** BEGIN Information provided **
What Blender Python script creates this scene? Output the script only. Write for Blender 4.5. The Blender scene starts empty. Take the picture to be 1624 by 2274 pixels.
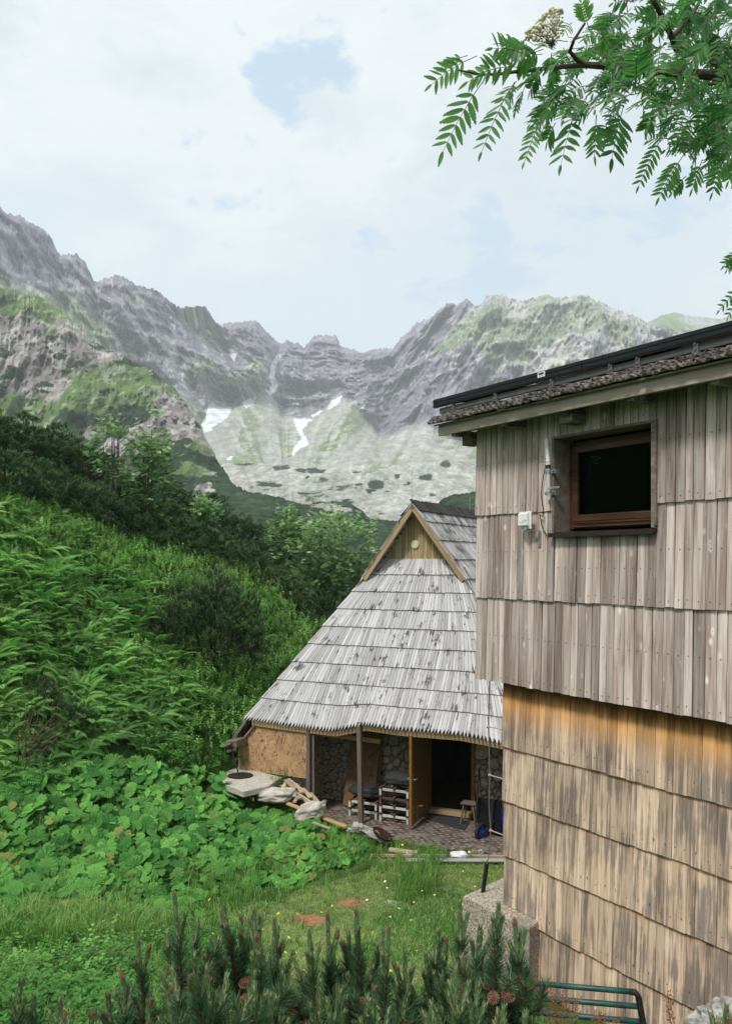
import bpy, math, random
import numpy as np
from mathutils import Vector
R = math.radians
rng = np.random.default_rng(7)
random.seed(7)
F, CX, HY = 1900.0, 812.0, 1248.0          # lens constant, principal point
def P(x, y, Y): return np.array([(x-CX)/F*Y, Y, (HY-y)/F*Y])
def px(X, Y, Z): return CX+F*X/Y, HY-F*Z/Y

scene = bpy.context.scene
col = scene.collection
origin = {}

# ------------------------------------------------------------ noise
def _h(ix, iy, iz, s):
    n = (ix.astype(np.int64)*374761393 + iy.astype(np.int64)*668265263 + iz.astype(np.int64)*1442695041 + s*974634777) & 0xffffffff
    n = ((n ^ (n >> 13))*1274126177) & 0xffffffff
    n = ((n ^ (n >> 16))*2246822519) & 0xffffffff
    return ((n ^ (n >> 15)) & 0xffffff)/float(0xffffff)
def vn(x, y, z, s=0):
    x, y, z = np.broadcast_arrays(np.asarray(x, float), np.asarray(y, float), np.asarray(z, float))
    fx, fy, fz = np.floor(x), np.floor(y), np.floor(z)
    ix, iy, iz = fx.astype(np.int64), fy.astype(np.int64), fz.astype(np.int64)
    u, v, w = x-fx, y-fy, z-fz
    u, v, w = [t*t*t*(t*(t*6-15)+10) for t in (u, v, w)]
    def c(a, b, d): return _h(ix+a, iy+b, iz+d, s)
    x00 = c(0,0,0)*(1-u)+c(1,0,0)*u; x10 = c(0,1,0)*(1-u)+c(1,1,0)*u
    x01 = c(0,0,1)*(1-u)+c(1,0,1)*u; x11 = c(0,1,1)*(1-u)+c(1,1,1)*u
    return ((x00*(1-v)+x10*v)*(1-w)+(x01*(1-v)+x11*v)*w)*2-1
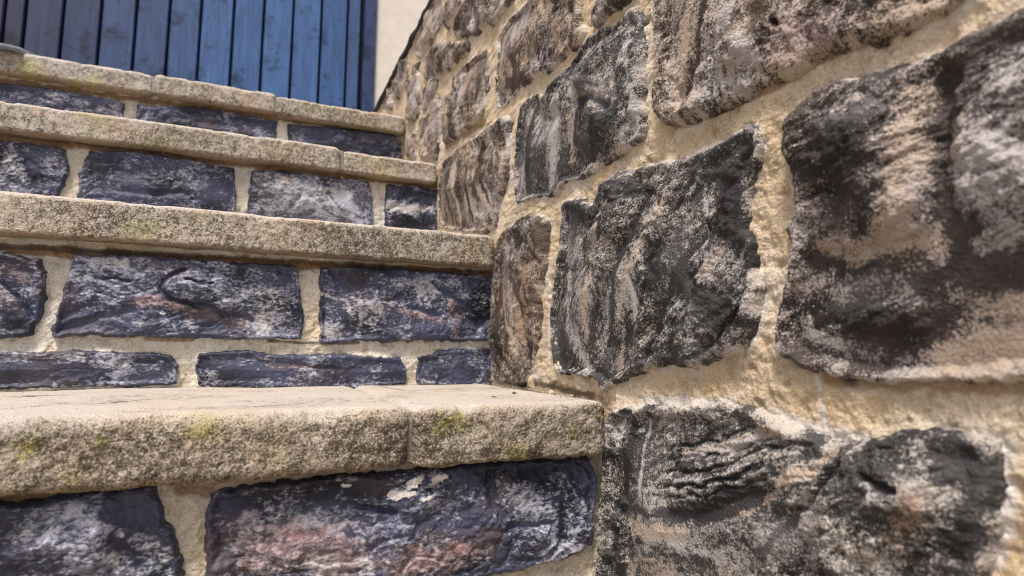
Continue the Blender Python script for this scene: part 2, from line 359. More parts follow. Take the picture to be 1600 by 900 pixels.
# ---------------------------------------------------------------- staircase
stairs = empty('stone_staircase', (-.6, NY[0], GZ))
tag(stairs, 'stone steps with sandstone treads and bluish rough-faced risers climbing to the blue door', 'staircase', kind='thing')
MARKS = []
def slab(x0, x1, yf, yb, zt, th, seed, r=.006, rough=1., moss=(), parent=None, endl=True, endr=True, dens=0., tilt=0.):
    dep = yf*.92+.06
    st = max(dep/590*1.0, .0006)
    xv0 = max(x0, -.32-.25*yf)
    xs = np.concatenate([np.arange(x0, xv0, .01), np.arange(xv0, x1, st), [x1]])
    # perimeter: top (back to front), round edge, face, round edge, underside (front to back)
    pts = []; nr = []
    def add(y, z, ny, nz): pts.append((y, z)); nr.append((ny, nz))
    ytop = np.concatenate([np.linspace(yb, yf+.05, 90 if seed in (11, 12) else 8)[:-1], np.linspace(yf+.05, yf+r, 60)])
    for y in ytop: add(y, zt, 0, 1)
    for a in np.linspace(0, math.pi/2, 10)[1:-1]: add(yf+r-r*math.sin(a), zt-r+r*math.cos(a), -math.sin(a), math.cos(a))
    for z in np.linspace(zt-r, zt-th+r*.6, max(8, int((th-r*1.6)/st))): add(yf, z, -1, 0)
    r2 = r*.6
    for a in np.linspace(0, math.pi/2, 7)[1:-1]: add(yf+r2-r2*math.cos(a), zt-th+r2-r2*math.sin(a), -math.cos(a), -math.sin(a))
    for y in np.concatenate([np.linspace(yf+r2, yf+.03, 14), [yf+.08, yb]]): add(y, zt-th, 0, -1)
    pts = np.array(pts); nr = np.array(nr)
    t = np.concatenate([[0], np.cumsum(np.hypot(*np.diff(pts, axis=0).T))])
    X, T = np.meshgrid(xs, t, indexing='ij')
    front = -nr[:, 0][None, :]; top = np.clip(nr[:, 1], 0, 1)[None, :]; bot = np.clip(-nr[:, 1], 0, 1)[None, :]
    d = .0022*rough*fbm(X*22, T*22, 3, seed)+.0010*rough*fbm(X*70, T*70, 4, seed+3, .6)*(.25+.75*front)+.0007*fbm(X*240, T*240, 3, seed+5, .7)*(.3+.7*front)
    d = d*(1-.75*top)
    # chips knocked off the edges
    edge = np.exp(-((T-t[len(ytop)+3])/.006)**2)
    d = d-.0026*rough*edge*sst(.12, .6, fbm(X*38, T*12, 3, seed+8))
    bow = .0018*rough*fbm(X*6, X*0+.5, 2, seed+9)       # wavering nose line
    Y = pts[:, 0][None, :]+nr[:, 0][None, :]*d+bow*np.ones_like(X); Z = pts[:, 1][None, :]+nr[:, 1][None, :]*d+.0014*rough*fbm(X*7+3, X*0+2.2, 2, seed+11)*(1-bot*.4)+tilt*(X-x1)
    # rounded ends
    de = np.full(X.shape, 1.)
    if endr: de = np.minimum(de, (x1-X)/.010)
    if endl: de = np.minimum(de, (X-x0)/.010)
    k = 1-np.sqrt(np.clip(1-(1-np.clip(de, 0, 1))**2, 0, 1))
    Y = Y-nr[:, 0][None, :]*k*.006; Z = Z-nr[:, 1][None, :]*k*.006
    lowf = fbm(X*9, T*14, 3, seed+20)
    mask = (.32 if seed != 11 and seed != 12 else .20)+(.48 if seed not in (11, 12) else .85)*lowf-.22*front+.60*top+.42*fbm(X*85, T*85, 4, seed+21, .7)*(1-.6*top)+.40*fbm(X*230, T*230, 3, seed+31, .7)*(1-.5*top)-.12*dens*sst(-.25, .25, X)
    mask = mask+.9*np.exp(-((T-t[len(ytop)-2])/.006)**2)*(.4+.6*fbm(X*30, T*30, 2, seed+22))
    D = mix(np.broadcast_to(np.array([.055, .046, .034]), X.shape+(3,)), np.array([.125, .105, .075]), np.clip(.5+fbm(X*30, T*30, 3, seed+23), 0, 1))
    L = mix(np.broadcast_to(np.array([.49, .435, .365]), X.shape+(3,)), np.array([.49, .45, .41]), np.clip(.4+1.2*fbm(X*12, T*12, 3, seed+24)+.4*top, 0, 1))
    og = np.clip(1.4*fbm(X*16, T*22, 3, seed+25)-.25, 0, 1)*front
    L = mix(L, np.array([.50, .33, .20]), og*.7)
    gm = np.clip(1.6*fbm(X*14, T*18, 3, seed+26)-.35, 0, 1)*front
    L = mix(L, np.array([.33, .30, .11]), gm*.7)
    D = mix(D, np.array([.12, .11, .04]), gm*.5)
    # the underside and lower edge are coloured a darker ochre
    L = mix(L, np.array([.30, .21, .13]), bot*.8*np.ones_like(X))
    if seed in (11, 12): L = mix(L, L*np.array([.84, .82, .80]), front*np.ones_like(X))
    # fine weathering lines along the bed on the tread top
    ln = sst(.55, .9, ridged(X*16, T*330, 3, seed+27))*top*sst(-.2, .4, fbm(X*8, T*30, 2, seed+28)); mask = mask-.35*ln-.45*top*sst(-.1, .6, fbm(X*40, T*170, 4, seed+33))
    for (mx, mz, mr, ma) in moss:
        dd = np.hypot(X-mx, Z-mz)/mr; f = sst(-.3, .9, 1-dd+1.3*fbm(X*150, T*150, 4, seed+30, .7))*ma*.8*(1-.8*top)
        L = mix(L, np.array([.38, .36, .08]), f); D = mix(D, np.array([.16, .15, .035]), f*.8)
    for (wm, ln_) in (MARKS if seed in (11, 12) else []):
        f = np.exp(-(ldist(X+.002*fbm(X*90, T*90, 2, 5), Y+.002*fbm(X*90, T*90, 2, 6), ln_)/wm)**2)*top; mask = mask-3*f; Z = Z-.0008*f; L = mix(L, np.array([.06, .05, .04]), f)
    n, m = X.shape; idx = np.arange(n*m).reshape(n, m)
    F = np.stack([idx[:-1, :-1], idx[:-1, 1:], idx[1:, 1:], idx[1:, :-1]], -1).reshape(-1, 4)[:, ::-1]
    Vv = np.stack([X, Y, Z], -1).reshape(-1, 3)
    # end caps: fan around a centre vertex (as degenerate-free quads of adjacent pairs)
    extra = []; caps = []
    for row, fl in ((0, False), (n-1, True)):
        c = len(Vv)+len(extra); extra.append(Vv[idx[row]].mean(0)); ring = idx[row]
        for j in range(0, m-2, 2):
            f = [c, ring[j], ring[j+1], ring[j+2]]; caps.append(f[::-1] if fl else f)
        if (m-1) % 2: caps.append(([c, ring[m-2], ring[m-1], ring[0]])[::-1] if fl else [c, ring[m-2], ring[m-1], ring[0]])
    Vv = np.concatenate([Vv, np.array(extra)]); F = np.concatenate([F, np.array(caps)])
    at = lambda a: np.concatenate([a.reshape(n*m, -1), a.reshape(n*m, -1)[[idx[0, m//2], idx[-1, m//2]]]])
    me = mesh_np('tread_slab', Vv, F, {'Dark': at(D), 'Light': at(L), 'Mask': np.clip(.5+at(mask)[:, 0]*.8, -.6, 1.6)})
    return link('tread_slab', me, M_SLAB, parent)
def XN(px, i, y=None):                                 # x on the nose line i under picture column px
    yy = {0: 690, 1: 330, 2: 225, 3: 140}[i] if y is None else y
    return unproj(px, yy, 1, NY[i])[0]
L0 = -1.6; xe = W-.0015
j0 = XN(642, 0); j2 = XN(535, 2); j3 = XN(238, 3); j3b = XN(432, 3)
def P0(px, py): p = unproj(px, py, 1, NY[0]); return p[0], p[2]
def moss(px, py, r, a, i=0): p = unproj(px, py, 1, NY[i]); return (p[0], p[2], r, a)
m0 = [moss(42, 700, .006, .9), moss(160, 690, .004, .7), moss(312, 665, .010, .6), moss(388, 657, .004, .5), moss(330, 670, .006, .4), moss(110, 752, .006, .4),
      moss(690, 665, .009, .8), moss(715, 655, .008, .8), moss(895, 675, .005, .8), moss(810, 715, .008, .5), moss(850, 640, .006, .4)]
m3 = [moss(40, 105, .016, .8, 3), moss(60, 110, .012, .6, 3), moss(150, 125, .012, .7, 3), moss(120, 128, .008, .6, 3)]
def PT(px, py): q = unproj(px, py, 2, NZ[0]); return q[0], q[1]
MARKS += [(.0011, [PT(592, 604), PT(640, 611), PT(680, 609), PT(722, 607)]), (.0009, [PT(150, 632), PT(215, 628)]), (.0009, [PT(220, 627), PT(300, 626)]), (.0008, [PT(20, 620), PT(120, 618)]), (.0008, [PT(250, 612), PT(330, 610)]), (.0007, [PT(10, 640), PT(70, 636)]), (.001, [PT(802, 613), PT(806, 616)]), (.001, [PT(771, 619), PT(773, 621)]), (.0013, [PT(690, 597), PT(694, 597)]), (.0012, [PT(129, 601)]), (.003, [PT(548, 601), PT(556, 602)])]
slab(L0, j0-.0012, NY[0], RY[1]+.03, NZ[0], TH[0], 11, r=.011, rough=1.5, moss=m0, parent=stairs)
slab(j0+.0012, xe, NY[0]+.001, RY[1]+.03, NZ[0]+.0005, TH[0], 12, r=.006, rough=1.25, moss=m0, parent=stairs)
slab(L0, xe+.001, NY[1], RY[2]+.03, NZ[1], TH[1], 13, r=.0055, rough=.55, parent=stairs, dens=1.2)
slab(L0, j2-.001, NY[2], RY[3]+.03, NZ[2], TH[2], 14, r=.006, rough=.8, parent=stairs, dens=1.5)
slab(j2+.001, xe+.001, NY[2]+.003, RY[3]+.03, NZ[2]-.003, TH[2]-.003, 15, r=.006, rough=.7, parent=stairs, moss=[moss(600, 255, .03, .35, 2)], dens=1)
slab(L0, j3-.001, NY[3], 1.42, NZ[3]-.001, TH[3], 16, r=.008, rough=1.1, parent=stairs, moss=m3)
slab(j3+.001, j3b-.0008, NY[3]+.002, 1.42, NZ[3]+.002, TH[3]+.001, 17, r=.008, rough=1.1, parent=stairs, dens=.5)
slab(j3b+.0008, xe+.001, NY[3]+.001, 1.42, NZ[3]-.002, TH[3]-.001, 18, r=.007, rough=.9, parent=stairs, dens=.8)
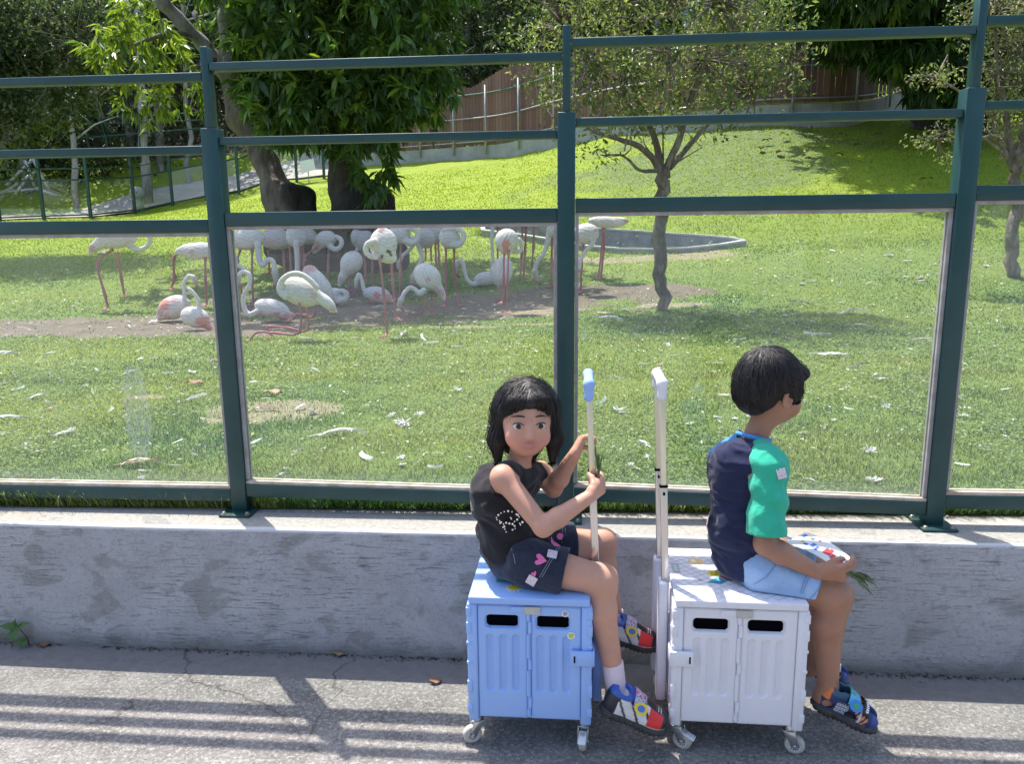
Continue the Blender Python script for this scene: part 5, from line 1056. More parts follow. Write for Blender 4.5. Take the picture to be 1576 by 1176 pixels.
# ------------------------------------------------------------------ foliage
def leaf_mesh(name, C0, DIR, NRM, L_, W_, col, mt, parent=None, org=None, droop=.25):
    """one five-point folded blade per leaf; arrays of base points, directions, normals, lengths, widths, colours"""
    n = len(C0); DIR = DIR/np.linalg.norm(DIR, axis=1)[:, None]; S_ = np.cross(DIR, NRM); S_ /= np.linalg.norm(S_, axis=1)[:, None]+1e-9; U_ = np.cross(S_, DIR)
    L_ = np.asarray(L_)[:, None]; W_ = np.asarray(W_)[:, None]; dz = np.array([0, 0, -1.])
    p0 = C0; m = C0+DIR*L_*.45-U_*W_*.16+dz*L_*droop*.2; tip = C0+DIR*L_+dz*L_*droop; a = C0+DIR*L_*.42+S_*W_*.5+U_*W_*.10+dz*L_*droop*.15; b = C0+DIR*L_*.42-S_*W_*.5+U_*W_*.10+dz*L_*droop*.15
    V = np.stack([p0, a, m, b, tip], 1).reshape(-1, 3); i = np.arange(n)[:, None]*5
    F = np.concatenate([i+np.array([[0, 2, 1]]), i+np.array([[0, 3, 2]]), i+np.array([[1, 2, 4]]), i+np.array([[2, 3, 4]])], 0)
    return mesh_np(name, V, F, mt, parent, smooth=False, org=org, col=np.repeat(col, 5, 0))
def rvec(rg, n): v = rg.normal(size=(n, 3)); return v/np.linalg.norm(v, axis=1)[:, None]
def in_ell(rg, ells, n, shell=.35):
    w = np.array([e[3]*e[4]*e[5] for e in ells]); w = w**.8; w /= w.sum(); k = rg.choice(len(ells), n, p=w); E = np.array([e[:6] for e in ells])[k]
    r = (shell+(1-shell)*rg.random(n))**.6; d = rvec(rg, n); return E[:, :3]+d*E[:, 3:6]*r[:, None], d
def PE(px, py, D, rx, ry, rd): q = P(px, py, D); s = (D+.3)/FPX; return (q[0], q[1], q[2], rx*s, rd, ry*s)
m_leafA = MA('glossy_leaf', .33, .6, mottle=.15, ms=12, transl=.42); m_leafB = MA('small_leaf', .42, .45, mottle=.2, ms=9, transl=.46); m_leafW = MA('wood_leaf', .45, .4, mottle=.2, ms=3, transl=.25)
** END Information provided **
▸ Prompt:
Identify each line holding the string "pixels", and copy it out.

▸ Task solution:
What Blender Python script creates this scene? Output the script only. Write for Blender 4.5. The Blender scene starts empty. Take the picture to be 1624 by 2274 pixels.
Continue the Blender Python script for this scene: part 2, from line 359. More parts follow. Take the picture to be 1600 by 900 pixels.
Continue the Blender Python script for this scene: part 5, from line 1056. More parts follow. Write for Blender 4.5. Take the picture to be 1576 by 1176 pixels.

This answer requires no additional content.